Upon their return to Nebraska, participants were given technology training and in-service time to begin work on their curricular units. Projects range from "Wee Deliver" in-school postcards using downloaded museum images to thematic student activities based on subjects represented in the museum's collection such as Plains Indians and heros. Carl Clark, the Director of ARTnet (the Internet program of Prairie Visions), established a listserv to facilitate collaboration.

As the bulk of the museum's resources is not yet digitized, participants needed a means to search or browse museum resources and request digitization of materials appropriate to their curricular units. While the museum works on making a wider range of such resources available online, museum staff are acting as research assistants for participants. A webform was introduced to request and track research requests.

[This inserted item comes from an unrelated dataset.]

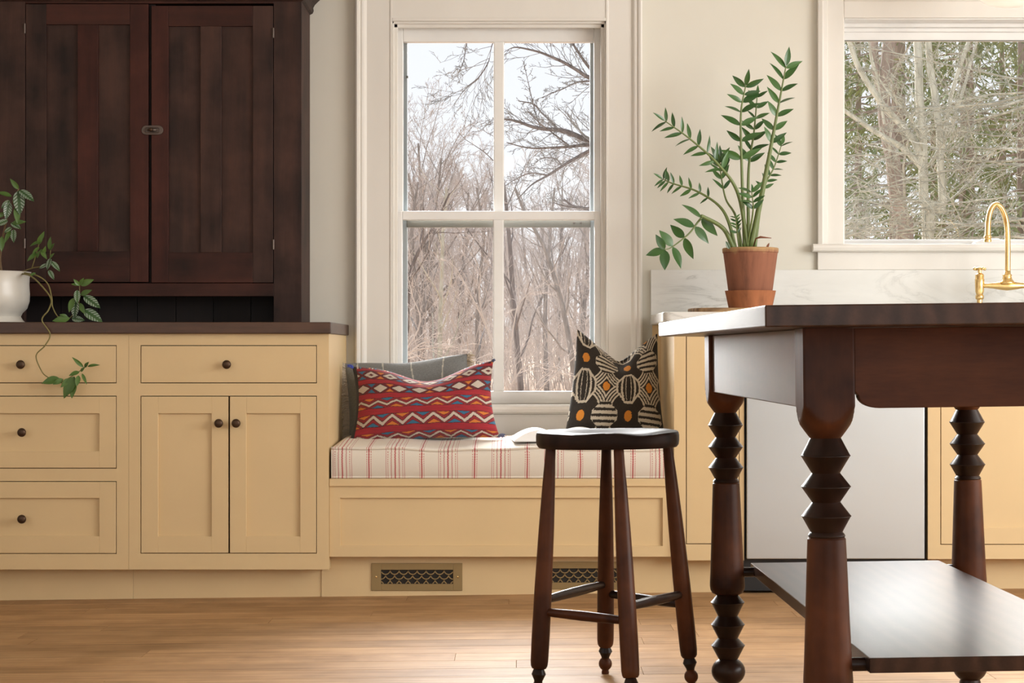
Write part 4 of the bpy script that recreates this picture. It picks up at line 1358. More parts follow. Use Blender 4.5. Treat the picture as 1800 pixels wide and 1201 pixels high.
MB().lathe([(S(44.6), ph - 0.016), (S(30), ph - 0.010), (0.001, ph - 0.006)], 24, (P0.x, PY, pz)).build('soil', M['soil'], zp, smooth=True)
def ZP(cx, cy, y=PY):                                 # crop coordinates of the plant study to metres
    px, py = 1120 + cx / 2.309, 60 + cy / 2.309
    return Vector((sx(px, y), y, sz(py, y)))
ZL = leaf_mesh('zz_leaf', M['zz'], 0.175)
rz = random.Random(11)
def zz_stem(path, r0, r1, t0, n, l0, l1, spread=52, tip=True, ydrift=0.0, one=False, wsc=1.0):
    k = len(path) - 1
    pts = [ZP(x, y, PY + ydrift * i / k) for i, (x, y) in enumerate(path)]
    sp_ = spline(pts, 34)
    MB().tube(sp_, [r0 + (r1 - r0) * (i / 34) ** 0.8 for i in range(35)], 10).build('stem', M['zz_stem'], zp, smooth=True)
    for i in range(n):
        t = t0 + (0.985 - t0) * i / max(1, n - 1)
        f = t * 34
        a = int(min(f, 33))
        p = sp_[a].lerp(sp_[a + 1], f - a)
        d = (sp_[min(a + 2, 34)] - sp_[max(a - 1, 0)]).normalized()
        for sd in ((-1, 1) if not one else (one,)):
            ang = math.radians(spread + rz.uniform(-12, 12)) * sd
            c, s_ = math.cos(ang), math.sin(ang)
            dd = Vector((d.x * c - d.z * s_, rz.uniform(-0.28, 0.15), d.x * s_ + d.z * c))
            L = (l0 + (l1 - l0) * i / max(1, n - 1)) * rz.uniform(0.92, 1.2)
            leaf(ZL, zp, p, dd, L, Vector((rz.uniform(-0.3, 0.3), -1.0, rz.uniform(0.1, 0.8))), rz.uniform(-0.45, 0.45), wsc * rz.uniform(0.85, 1.15))
    if tip:
        leaf(ZL, zp, sp_[-1], (sp_[-1] - sp_[-3]) + Vector((0, rz.uniform(-0.01, 0.005), 0)), l1 * 1.0, Vector((0.2, -1, 0.3)), 0, wsc)
zz_stem([(437, 872), (425, 560), (421, 330), (440, 210)], 0.0072, 0.0022, 0.40, 7, 0.068, 0.060, 64, ydrift=-0.03)
zz_stem([(452, 872), (452, 560), (474, 400), (487, 250)], 0.0070, 0.0018, 0.40, 7, 0.060, 0.040, 50, ydrift=0.05, wsc=0.9)
zz_stem([(460, 872), (520, 580), (548, 430), (578, 270), (604, 130)], 0.0115, 0.0020, 0.48, 7, 0.056, 0.068, 46, ydrift=-0.05)
zz_stem([(450, 872), (410, 650), (330, 530), (220, 430), (112, 352)], 0.0085, 0.0018, 0.46, 8, 0.060, 0.052, 55, ydrift=-0.10, wsc=0.75)
zz_stem([(398, 872), (372, 765), (330, 695), (240, 637), (140, 605), (104, 588)], 0.0075, 0.0015, 0.50, 8, 0.040, 0.040, 62, ydrift=0.06, wsc=0.8)
zz_stem([(392, 872), (350, 790), (270, 742), (262, 740)], 0.0100, 0.0045, 2.0, 0, 0, 0, tip=False, ydrift=-0.06)
sv = [(266, 741), (245, 765), (215, 805), (175, 840), (135, 868), (110, 876)]
zz_stem(sv, 0.0045, 0.0015, 0.05, 5, 0.078, 0.066, 75, ydrift=-0.06, wsc=1.35)
zz_stem([(425, 870), (400, 740), (360, 670), (340, 570), (336, 520)], 0.0055, 0.0016, 0.60, 5, 0.050, 0.060, 40, ydrift=0.08, wsc=0.9)
zz_stem([(478, 872), (500, 700), (520, 610), (556, 540), (586, 450)], 0.0060, 0.0016, 0.45, 7, 0.034, 0.042, 55, ydrift=0.08)
zz_stem([(445, 872), (470, 720), (465, 640)], 0.0045, 0.0016, 0.55, 4, 0.050, 0.046, 60, ydrift=-0.08)
zz_stem([(415, 872), (405, 800), (400, 745)], 0.0035, 0.0012, 0.45, 5, 0.026, 0.022, 55, ydrift=-0.07)
MB().tube([ZP(470, 868, PY - 0.05), ZP(482, 830, PY - 0.07), ZP(500, 824, PY - 0.08), ZP(545, 828, PY - 0.085)], [0.002, 0.0025, 0.004, 0.001], 6).build('dry_leaf', M['dry'], zp, smooth=True)
leaf(leaf_mesh('withered_leaf', M['dry'], 0.2), zp, ZP(525, 870, PY - 0.06), (0.4, 0, 0.8), 0.022, (0, -1, 0.2))
leaf(leaf_mesh('low_leaf', M['pilea'], 0.28), zp, ZP(375, 872, PY - 0.06), (-0.4, -0.2, 0.8), 0.030, (0, -1, 0.2))

# trailing plant in the cream pot on the walnut counter
VY0 = -0.42
vx0 = sx(-14, VY0)
vp = empty('trailing_plant', (vx0, VY0, CTOP), label='trailing silver-striped vine in cream ceramic pot on dark counter', cat='plant')
def Q(cx, cy, y):
    px, py = cx / 2.86, 300 + cy / 2.86
    return Vector((sx(px, y), y, sz(py, y)))
kk = (CAM + VY0) / FPX
potp = [(0.001, 0.0003), (54 * kk, 0.0003), (56 * kk, 0.003), (52 * kk, 0.012), (49 * kk, 0.022), (52 * kk, 0.034), (60 * kk, 0.050), (64.0 * kk, 0.075), (64.5 * kk, 0.100), (63.5 * kk, 0.130), (64.0 * kk, 0.155), (66.0 * kk, 0.171),
        (67.0 * kk, 0.1745), (65 * kk, 0.175), (62 * kk, 0.160), (61 * kk, 0.150), (0.001, 0.150)]
MB().lathe(potp, 56, (vx0, VY0, CTOP)).build('pot', M['whitepot'], vp, autosmooth=45)
MB().lathe([(61.5 * kk, 0.152), (30 * kk, 0.160), (0.001, 0.163)], 24, (vx0, VY0, CTOP)).build('soil', M['soil'], vp, smooth=True)
YE = CF - 0.034                                       # just in front of the drawers
def vine(path, r0, r1, mat='vine'):
    pts = [Q(x, y, d) for x, y, d in path]
    sp_ = spline(pts, 10 * len(pts))
    MB().tube(sp_, [r0 + (r1 - r0) * i / (len(sp_) - 1) for i in range(len(sp_))], 8).build('stem', M[mat], vp, smooth=True)
vine([(8, 520, VY0), (0, 440, VY0), (18, 320, VY0 - 0.02), (45, 205, VY0 - 0.03), (95, 90, VY0 - 0.04)], 0.0055, 0.002, 'vine_wood')
vine([(95, 518, VY0 - 0.03), (150, 528, VY0 - 0.09), (205, 575, VY0 - 0.13), (256, 645, VY0 - 0.155), (244, 700, YE + 0.005), (211, 752, YE), (252, 822, YE), (226, 880, YE), (182, 930, YE), (205, 1000, YE), (236, 1036, YE), (300, 1062, YE), (360, 1035, YE), (405, 1005, YE), (440, 972, YE)], 0.0028, 0.0014)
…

Even with research assistance, participants have sometimes found it difficult to develop curricular units at a distance. To facilitate the process, NMAA staff introduced the museum, its collection, and the constructivist learning model to 1996 participants in Omaha. This will provide more time during the ATI Summer Workshop in Washington for participants to engage in hands-on curricular development.

It is our hope that as a significant body of museum source materials is made available on Internet along with a growing collection of curricular examples that electronic visitors will be able to fully integrate our resources into their locally developed curricula.